__EXERCISE BRIEF__
Show all lines holding "scene".

╔══

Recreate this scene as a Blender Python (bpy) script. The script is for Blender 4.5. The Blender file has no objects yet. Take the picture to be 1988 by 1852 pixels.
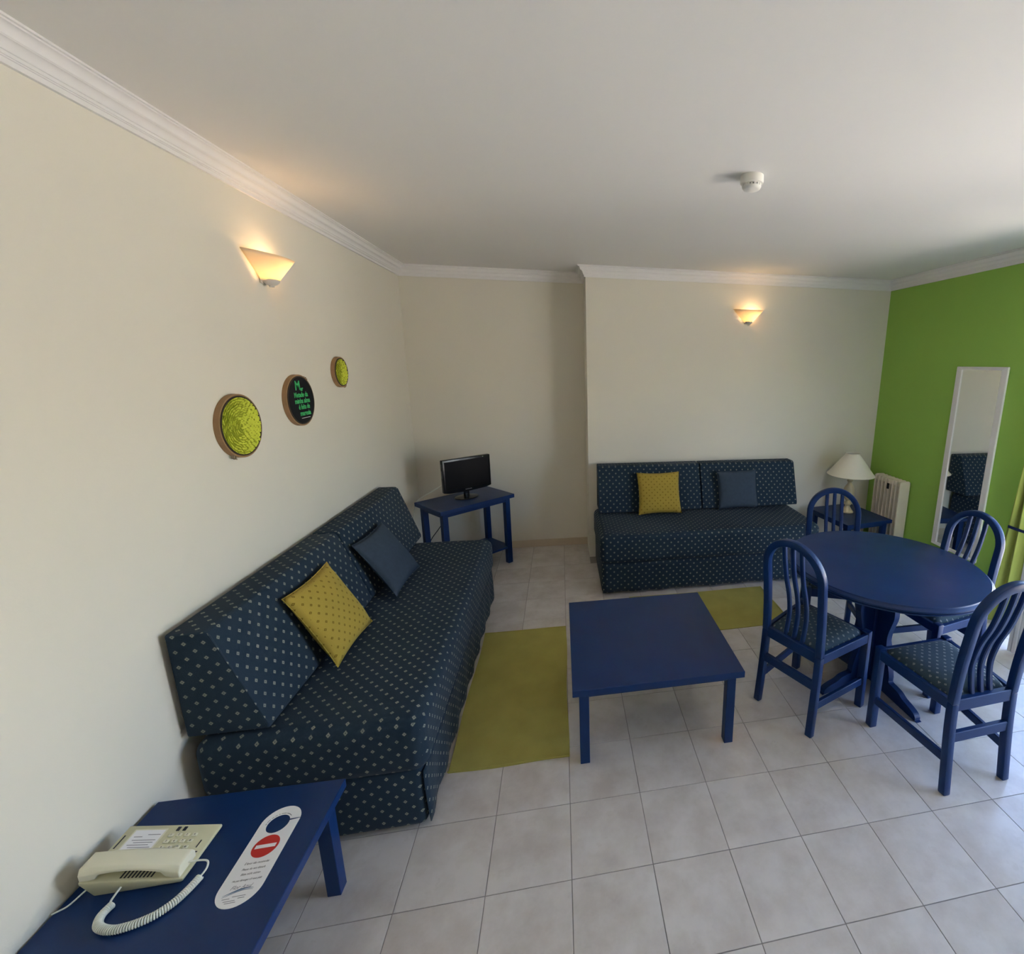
import bpy, bmesh, math, random
from mathutils import Vector, Matrix, Euler

random.seed(7)
SC = bpy.context.scene
COL = SC.collection
PI = math.pi
def R(d): return math.radians(d)

# ------------------------------------------------------------------ room numbers (metres)
XL, XR = -1.334, 3.166          # left wall, right (green) wall
YB, YC = 2.892, 2.545           # alcove back wall, projecting back wall
XC = 0.241                      # edge of the projecting wall
YF = -3.30                      # wall behind the camera
ZT = 2.6255                     # ceiling
TILE = 0.30
DOOR_Y0, DOOR_Y1, DOOR_Z = -1.30, 0.86, 2.08   # balcony door opening in the right wall

# ------------------------------------------------------------------ camera
cam_d = bpy.data.cameras.new('camera'); cam = bpy.data.objects.new('camera', cam_d); COL.objects.link(cam)
cam_d.sensor_fit = 'HORIZONTAL'; cam_d.sensor_width = 36.0
cam_d.lens = 36.0 * 895.895 / 1988.0
cam_d.shift_x = -266.14 / 1988.0
cam_d.shift_y = -26.79 / 1988.0
cam_d.clip_start = 0.02; cam_d.clip_end = 200
r_ = Vector((0.98249048, -0.18590025, 0.01239204)); u_ = Vector((0.02744177, 0.21017588, 0.97727839)); f_ = Vector((0.1842808, 0.95982665, -0.21159723))
m = Matrix((r_, u_, -f_)).transposed().to_4x4(); m.translation = Vector((0.00786, -1.63945, 1.83158))
cam.matrix_world = m
SC.camera = cam

# ------------------------------------------------------------------ sky, sun, exposure
W = bpy.data.worlds.new('sky'); SC.world = W; W.use_nodes = True
nt = W.node_tree; bg = nt.nodes['Background']
sky = nt.nodes.new('ShaderNodeTexSky'); sky.sky_type = 'NISHITA'; sky.sun_disc = False
sky.sun_elevation = R(58); sky.sun_rotation = R(253); sky.air_density = 1.0; sky.dust_density = 1.6; sky.ozone_density = 1.0
tnt = nt.nodes.new('ShaderNodeVectorMath'); tnt.operation = 'MULTIPLY'; tnt.inputs[1].default_value = (1.02, 0.975, 1.04)
nt.links.new(sky.outputs[0], tnt.inputs[0]); nt.links.new(tnt.outputs[0], bg.inputs[0]); bg.inputs[1].default_value = 1.32

sun_d = bpy.data.lights.new('sun', 'SUN'); sun_d.energy = 41.0; sun_d.angle = R(0.6); sun_d.color = (1.0, 0.955, 0.91)
sun = bpy.data.objects.new('sun', sun_d); COL.objects.link(sun)
sun.rotation_euler = Vector((0.35, 0.11, -0.92)).to_track_quat('-Z', 'Y').to_euler()

por_d = bpy.data.lights.new('door_portal', 'AREA'); por_d.shape = 'RECTANGLE'; por_d.size = DOOR_Z; por_d.size_y = DOOR_Y1 - DOOR_Y0
por = bpy.data.objects.new('door_portal', por_d); COL.objects.link(por)
por.location = (XR + 0.19, (DOOR_Y0 + DOOR_Y1) / 2, DOOR_Z / 2 + .005); por.rotation_euler = (0, R(90), 0)
por_d.cycles.is_portal = True

SC.view_settings.view_transform = 'Standard'; SC.view_settings.look = 'None'
SC.view_settings.gamma = 1.0; SC.view_settings.use_curve_mapping = False
SC.view_settings.exposure = 0.89
SC.cycles.max_bounces = 9; SC.cycles.diffuse_bounces = 6; SC.cycles.glossy_bounces = 4; SC.cycles.transparent_max_bounces = 12
SC.cycles.use_denoising = True; SC.cycles.adaptive_threshold = 0.04
SC.cycles.sample_clamp_indirect = 6.0

# ------------------------------------------------------------------ materials
MATS = {}
def base_mat(name, color, rough=0.6, spec=0.5, metal=0.0, coat=0.0):
    mt = bpy.data.materials.new(name); mt.use_nodes = True
    b = mt.node_tree.nodes['Principled BSDF']
    b.inputs['Base Color'].default_value = (*color, 1); b.inputs['Roughness'].default_value = rough
    b.inputs['Specular IOR Level'].default_value = spec; b.inputs['Metallic'].default_value = metal
    b.inputs['Coat Weight'].default_value = coat
    MATS[name] = mt
    return mt, mt.node_tree, b
def N(t, kind, **kw):
    n = t.nodes.new(kind)
    for k, v in kw.items(): setattr(n, k, v)
    return n
def L(t, a, b): t.links.new(a, b)
def mix_rgb(t, fac, a, b):
    n = N(t, 'ShaderNodeMix', data_type='RGBA')
    if hasattr(fac, 'links'): L(t, fac, n.inputs['Factor'])
    else: n.inputs['Factor'].default_value = fac
    for s, v in (('A', a), ('B', b)):
        i = [x for x in n.inputs if x.name == s and x.type == 'RGBA'][0]
        if hasattr(v, 'links'): L(t, v, i)
        else: i.default_value = (*v, 1)
    return [x for x in n.outputs if x.type == 'RGBA'][0]
def math_n(t, op, a, b=None, c=None):
    n = N(t, 'ShaderNodeMath', operation=op)
    for i, v in enumerate((a, b, c)):
        if v is None: continue
        if hasattr(v, 'links'): L(t, v, n.inputs[i])
        else: n.inputs[i].default_value = v
    return n.outputs[0]
def noisy(name, color, amount=0.06, scale=3.0, rough=0.6, spec=0.4, bump=0.0, bscale=120.0, coat=0.0, detail=4.0, rough_var=0.0, tint=None):
    """plain coat with slight tonal variation and fine relief"""
    mt, t, b = base_mat(name, color, rough, spec, coat=coat)
    tc = N(t, 'ShaderNodeTexCoord'); nz = N(t, 'ShaderNodeTexNoise'); nz.inputs['Scale'].default_value = scale; nz.inputs['Detail'].default_value = detail
    L(t, tc.outputs['Object'], nz.inputs['Vector'])
    c2 = tint or tuple(max(0, c * (1 - 2 * amount)) for c in color)
    c1 = tuple(min(1, c * (1 + amount)) for c in color)
    L(t, mix_rgb(t, nz.outputs['Fac'], c1, c2), b.inputs['Base Color'])
    if rough_var:
        L(t, math_n(t, 'MULTIPLY_ADD', nz.outputs['Fac'], rough_var, rough - rough_var / 2), b.inputs['Roughness'])
    if bump:
        n2 = N(t, 'ShaderNodeTexNoise'); n2.inputs['Scale'].default_value = bscale; n2.inputs['Detail'].default_value = 3
        L(t, tc.outputs['Object'], n2.inputs['Vector'])
        bp = N(t, 'ShaderNodeBump'); bp.inputs['Strength'].default_value = bump; bp.inputs['Distance'].default_value = 0.002
        L(t, n2.outputs['Fac'], bp.inputs['Height']); L(t, bp.outputs['Normal'], b.inputs['Normal'])
    return mt

noisy('wall_paint', (0.735, 0.697, 0.597), 0.02, 1.5, 0.75, 0.25, 0.12, 160)
noisy('wall_green', (0.30, 0.53, 0.10), 0.03, 1.5, 0.7, 0.25, 0.12, 160)
noisy('ceiling_paint', (0.785, 0.765, 0.735), 0.015, 1.2, 0.8, 0.2, 0.08, 140)
noisy('plaster_trim', (0.82, 0.80, 0.78), 0.015, 2.0, 0.65, 0.3, 0.0)
noisy('skirting_tile', (0.60, 0.50, 0.37), 0.06, 8, 0.35, 0.4)
noisy('grout', (0.30, 0.28, 0.26), 0.1, 20, 0.9, 0.1)
noisy('blue_paint', (0.0048, 0.0280, 0.118), 0.10, 5.0, 0.35, 0.30, 0.10, 90, coat=0.0, rough_var=0.10)
noisy('white_paint', (0.82, 0.81, 0.78), 0.01, 3.0, 0.45, 0.4)
noisy('rug_weave', (0.42, 0.385, 0.11), 0.12, 6.0, 0.95, 0.05, 0.5, 300)
noisy('lime_curtain', (0.36, 0.42, 0.10), 0.05, 5.0, 0.9, 0.05, 0.2, 200)
noisy('dark_band', (0.012, 0.02, 0.07), 0.05, 5.0, 0.7, 0.2)
noisy('slate_fabric', (0.050, 0.070, 0.098), 0.10, 40.0, 0.95, 0.05, 0.4, 350)
noisy('phone_plastic', (0.62, 0.60, 0.40), 0.02, 8.0, 0.45, 0.4)
noisy('phone_light', (0.74, 0.72, 0.56), 0.02, 8.0, 0.42, 0.4)
noisy('cord_plastic', (0.78, 0.79, 0.70), 0.02, 8.0, 0.45, 0.4)
noisy('card_white', (0.86, 0.86, 0.87), 0.01, 5.0, 0.6, 0.2)
noisy('print_dark', (0.05, 0.05, 0.06), 0.02, 5.0, 0.7, 0.1)
noisy('print_grey', (0.28, 0.28, 0.30), 0.02, 5.0, 0.7, 0.1)
noisy('print_red', (0.52, 0.035, 0.03), 0.02, 5.0, 0.6, 0.2)
noisy('print_blue', (0.05, 0.13, 0.25), 0.02, 5.0, 0.6, 0.2)
noisy('print_green', (0.06, 0.50, 0.16), 0.05, 60.0, 0.6, 0.2)
noisy('print_white', (0.7, 0.7, 0.7), 0.02, 5.0, 0.6, 0.2)
noisy('chalk_black', (0.010, 0.010, 0.013), 0.1, 20.0, 0.7, 0.15)
noisy('hoop_wood', (0.33, 0.20, 0.10), 0.15, 30.0, 0.6, 0.3)
noisy('hoop_dark', (0.050, 0.035, 0.022), 0.1, 30.0, 0.6, 0.3)
noisy('brass_dull', (0.25, 0.20, 0.13), 0.1, 30.0, 0.4, 0.5)
noisy('tv_black', (0.006, 0.006, 0.007), 0.02, 8.0, 0.22, 0.5)
noisy('screen_black', (0.003, 0.003, 0.004), 0.02, 8.0, 0.30, 0.10)
noisy('rubber_black', (0.012, 0.012, 0.012), 0.02, 8.0, 0.7, 0.3)
noisy('heater_enamel', (0.74, 0.67, 0.54), 0.03, 10.0, 0.4, 0.4)
noisy('shade_cloth', (0.80, 0.76, 0.64), 0.02, 90.0, 0.9, 0.1, 0.2, 300)
noisy('lamp_ceramic', (0.56, 0.47, 0.29), 0.10, 14.0, 0.35, 0.5)
noisy('detector_plastic', (0.82, 0.80, 0.74), 0.01, 8.0, 0.45, 0.4)
noisy('sconce_metal', (0.62, 0.58, 0.52), 0.03, 20.0, 0.35, 0.5)
noisy('parapet_white', (0.80, 0.76, 0.70), 0.03, 4.0, 0.85, 0.1, 0.3, 80)
noisy('balcony_tile', (0.66, 0.60, 0.53), 0.05, 4.0, 0.7, 0.2)
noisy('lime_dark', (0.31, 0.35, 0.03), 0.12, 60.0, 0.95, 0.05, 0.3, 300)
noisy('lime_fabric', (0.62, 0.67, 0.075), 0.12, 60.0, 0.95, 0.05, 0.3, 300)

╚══

__THE SOLUTION__
Recreate this scene as a Blender Python (bpy) script. The script is for Blender 4.5. The Blender file has no objects yet. Take the picture to be 1988 by 1852 pixels.
SC = bpy.context.scene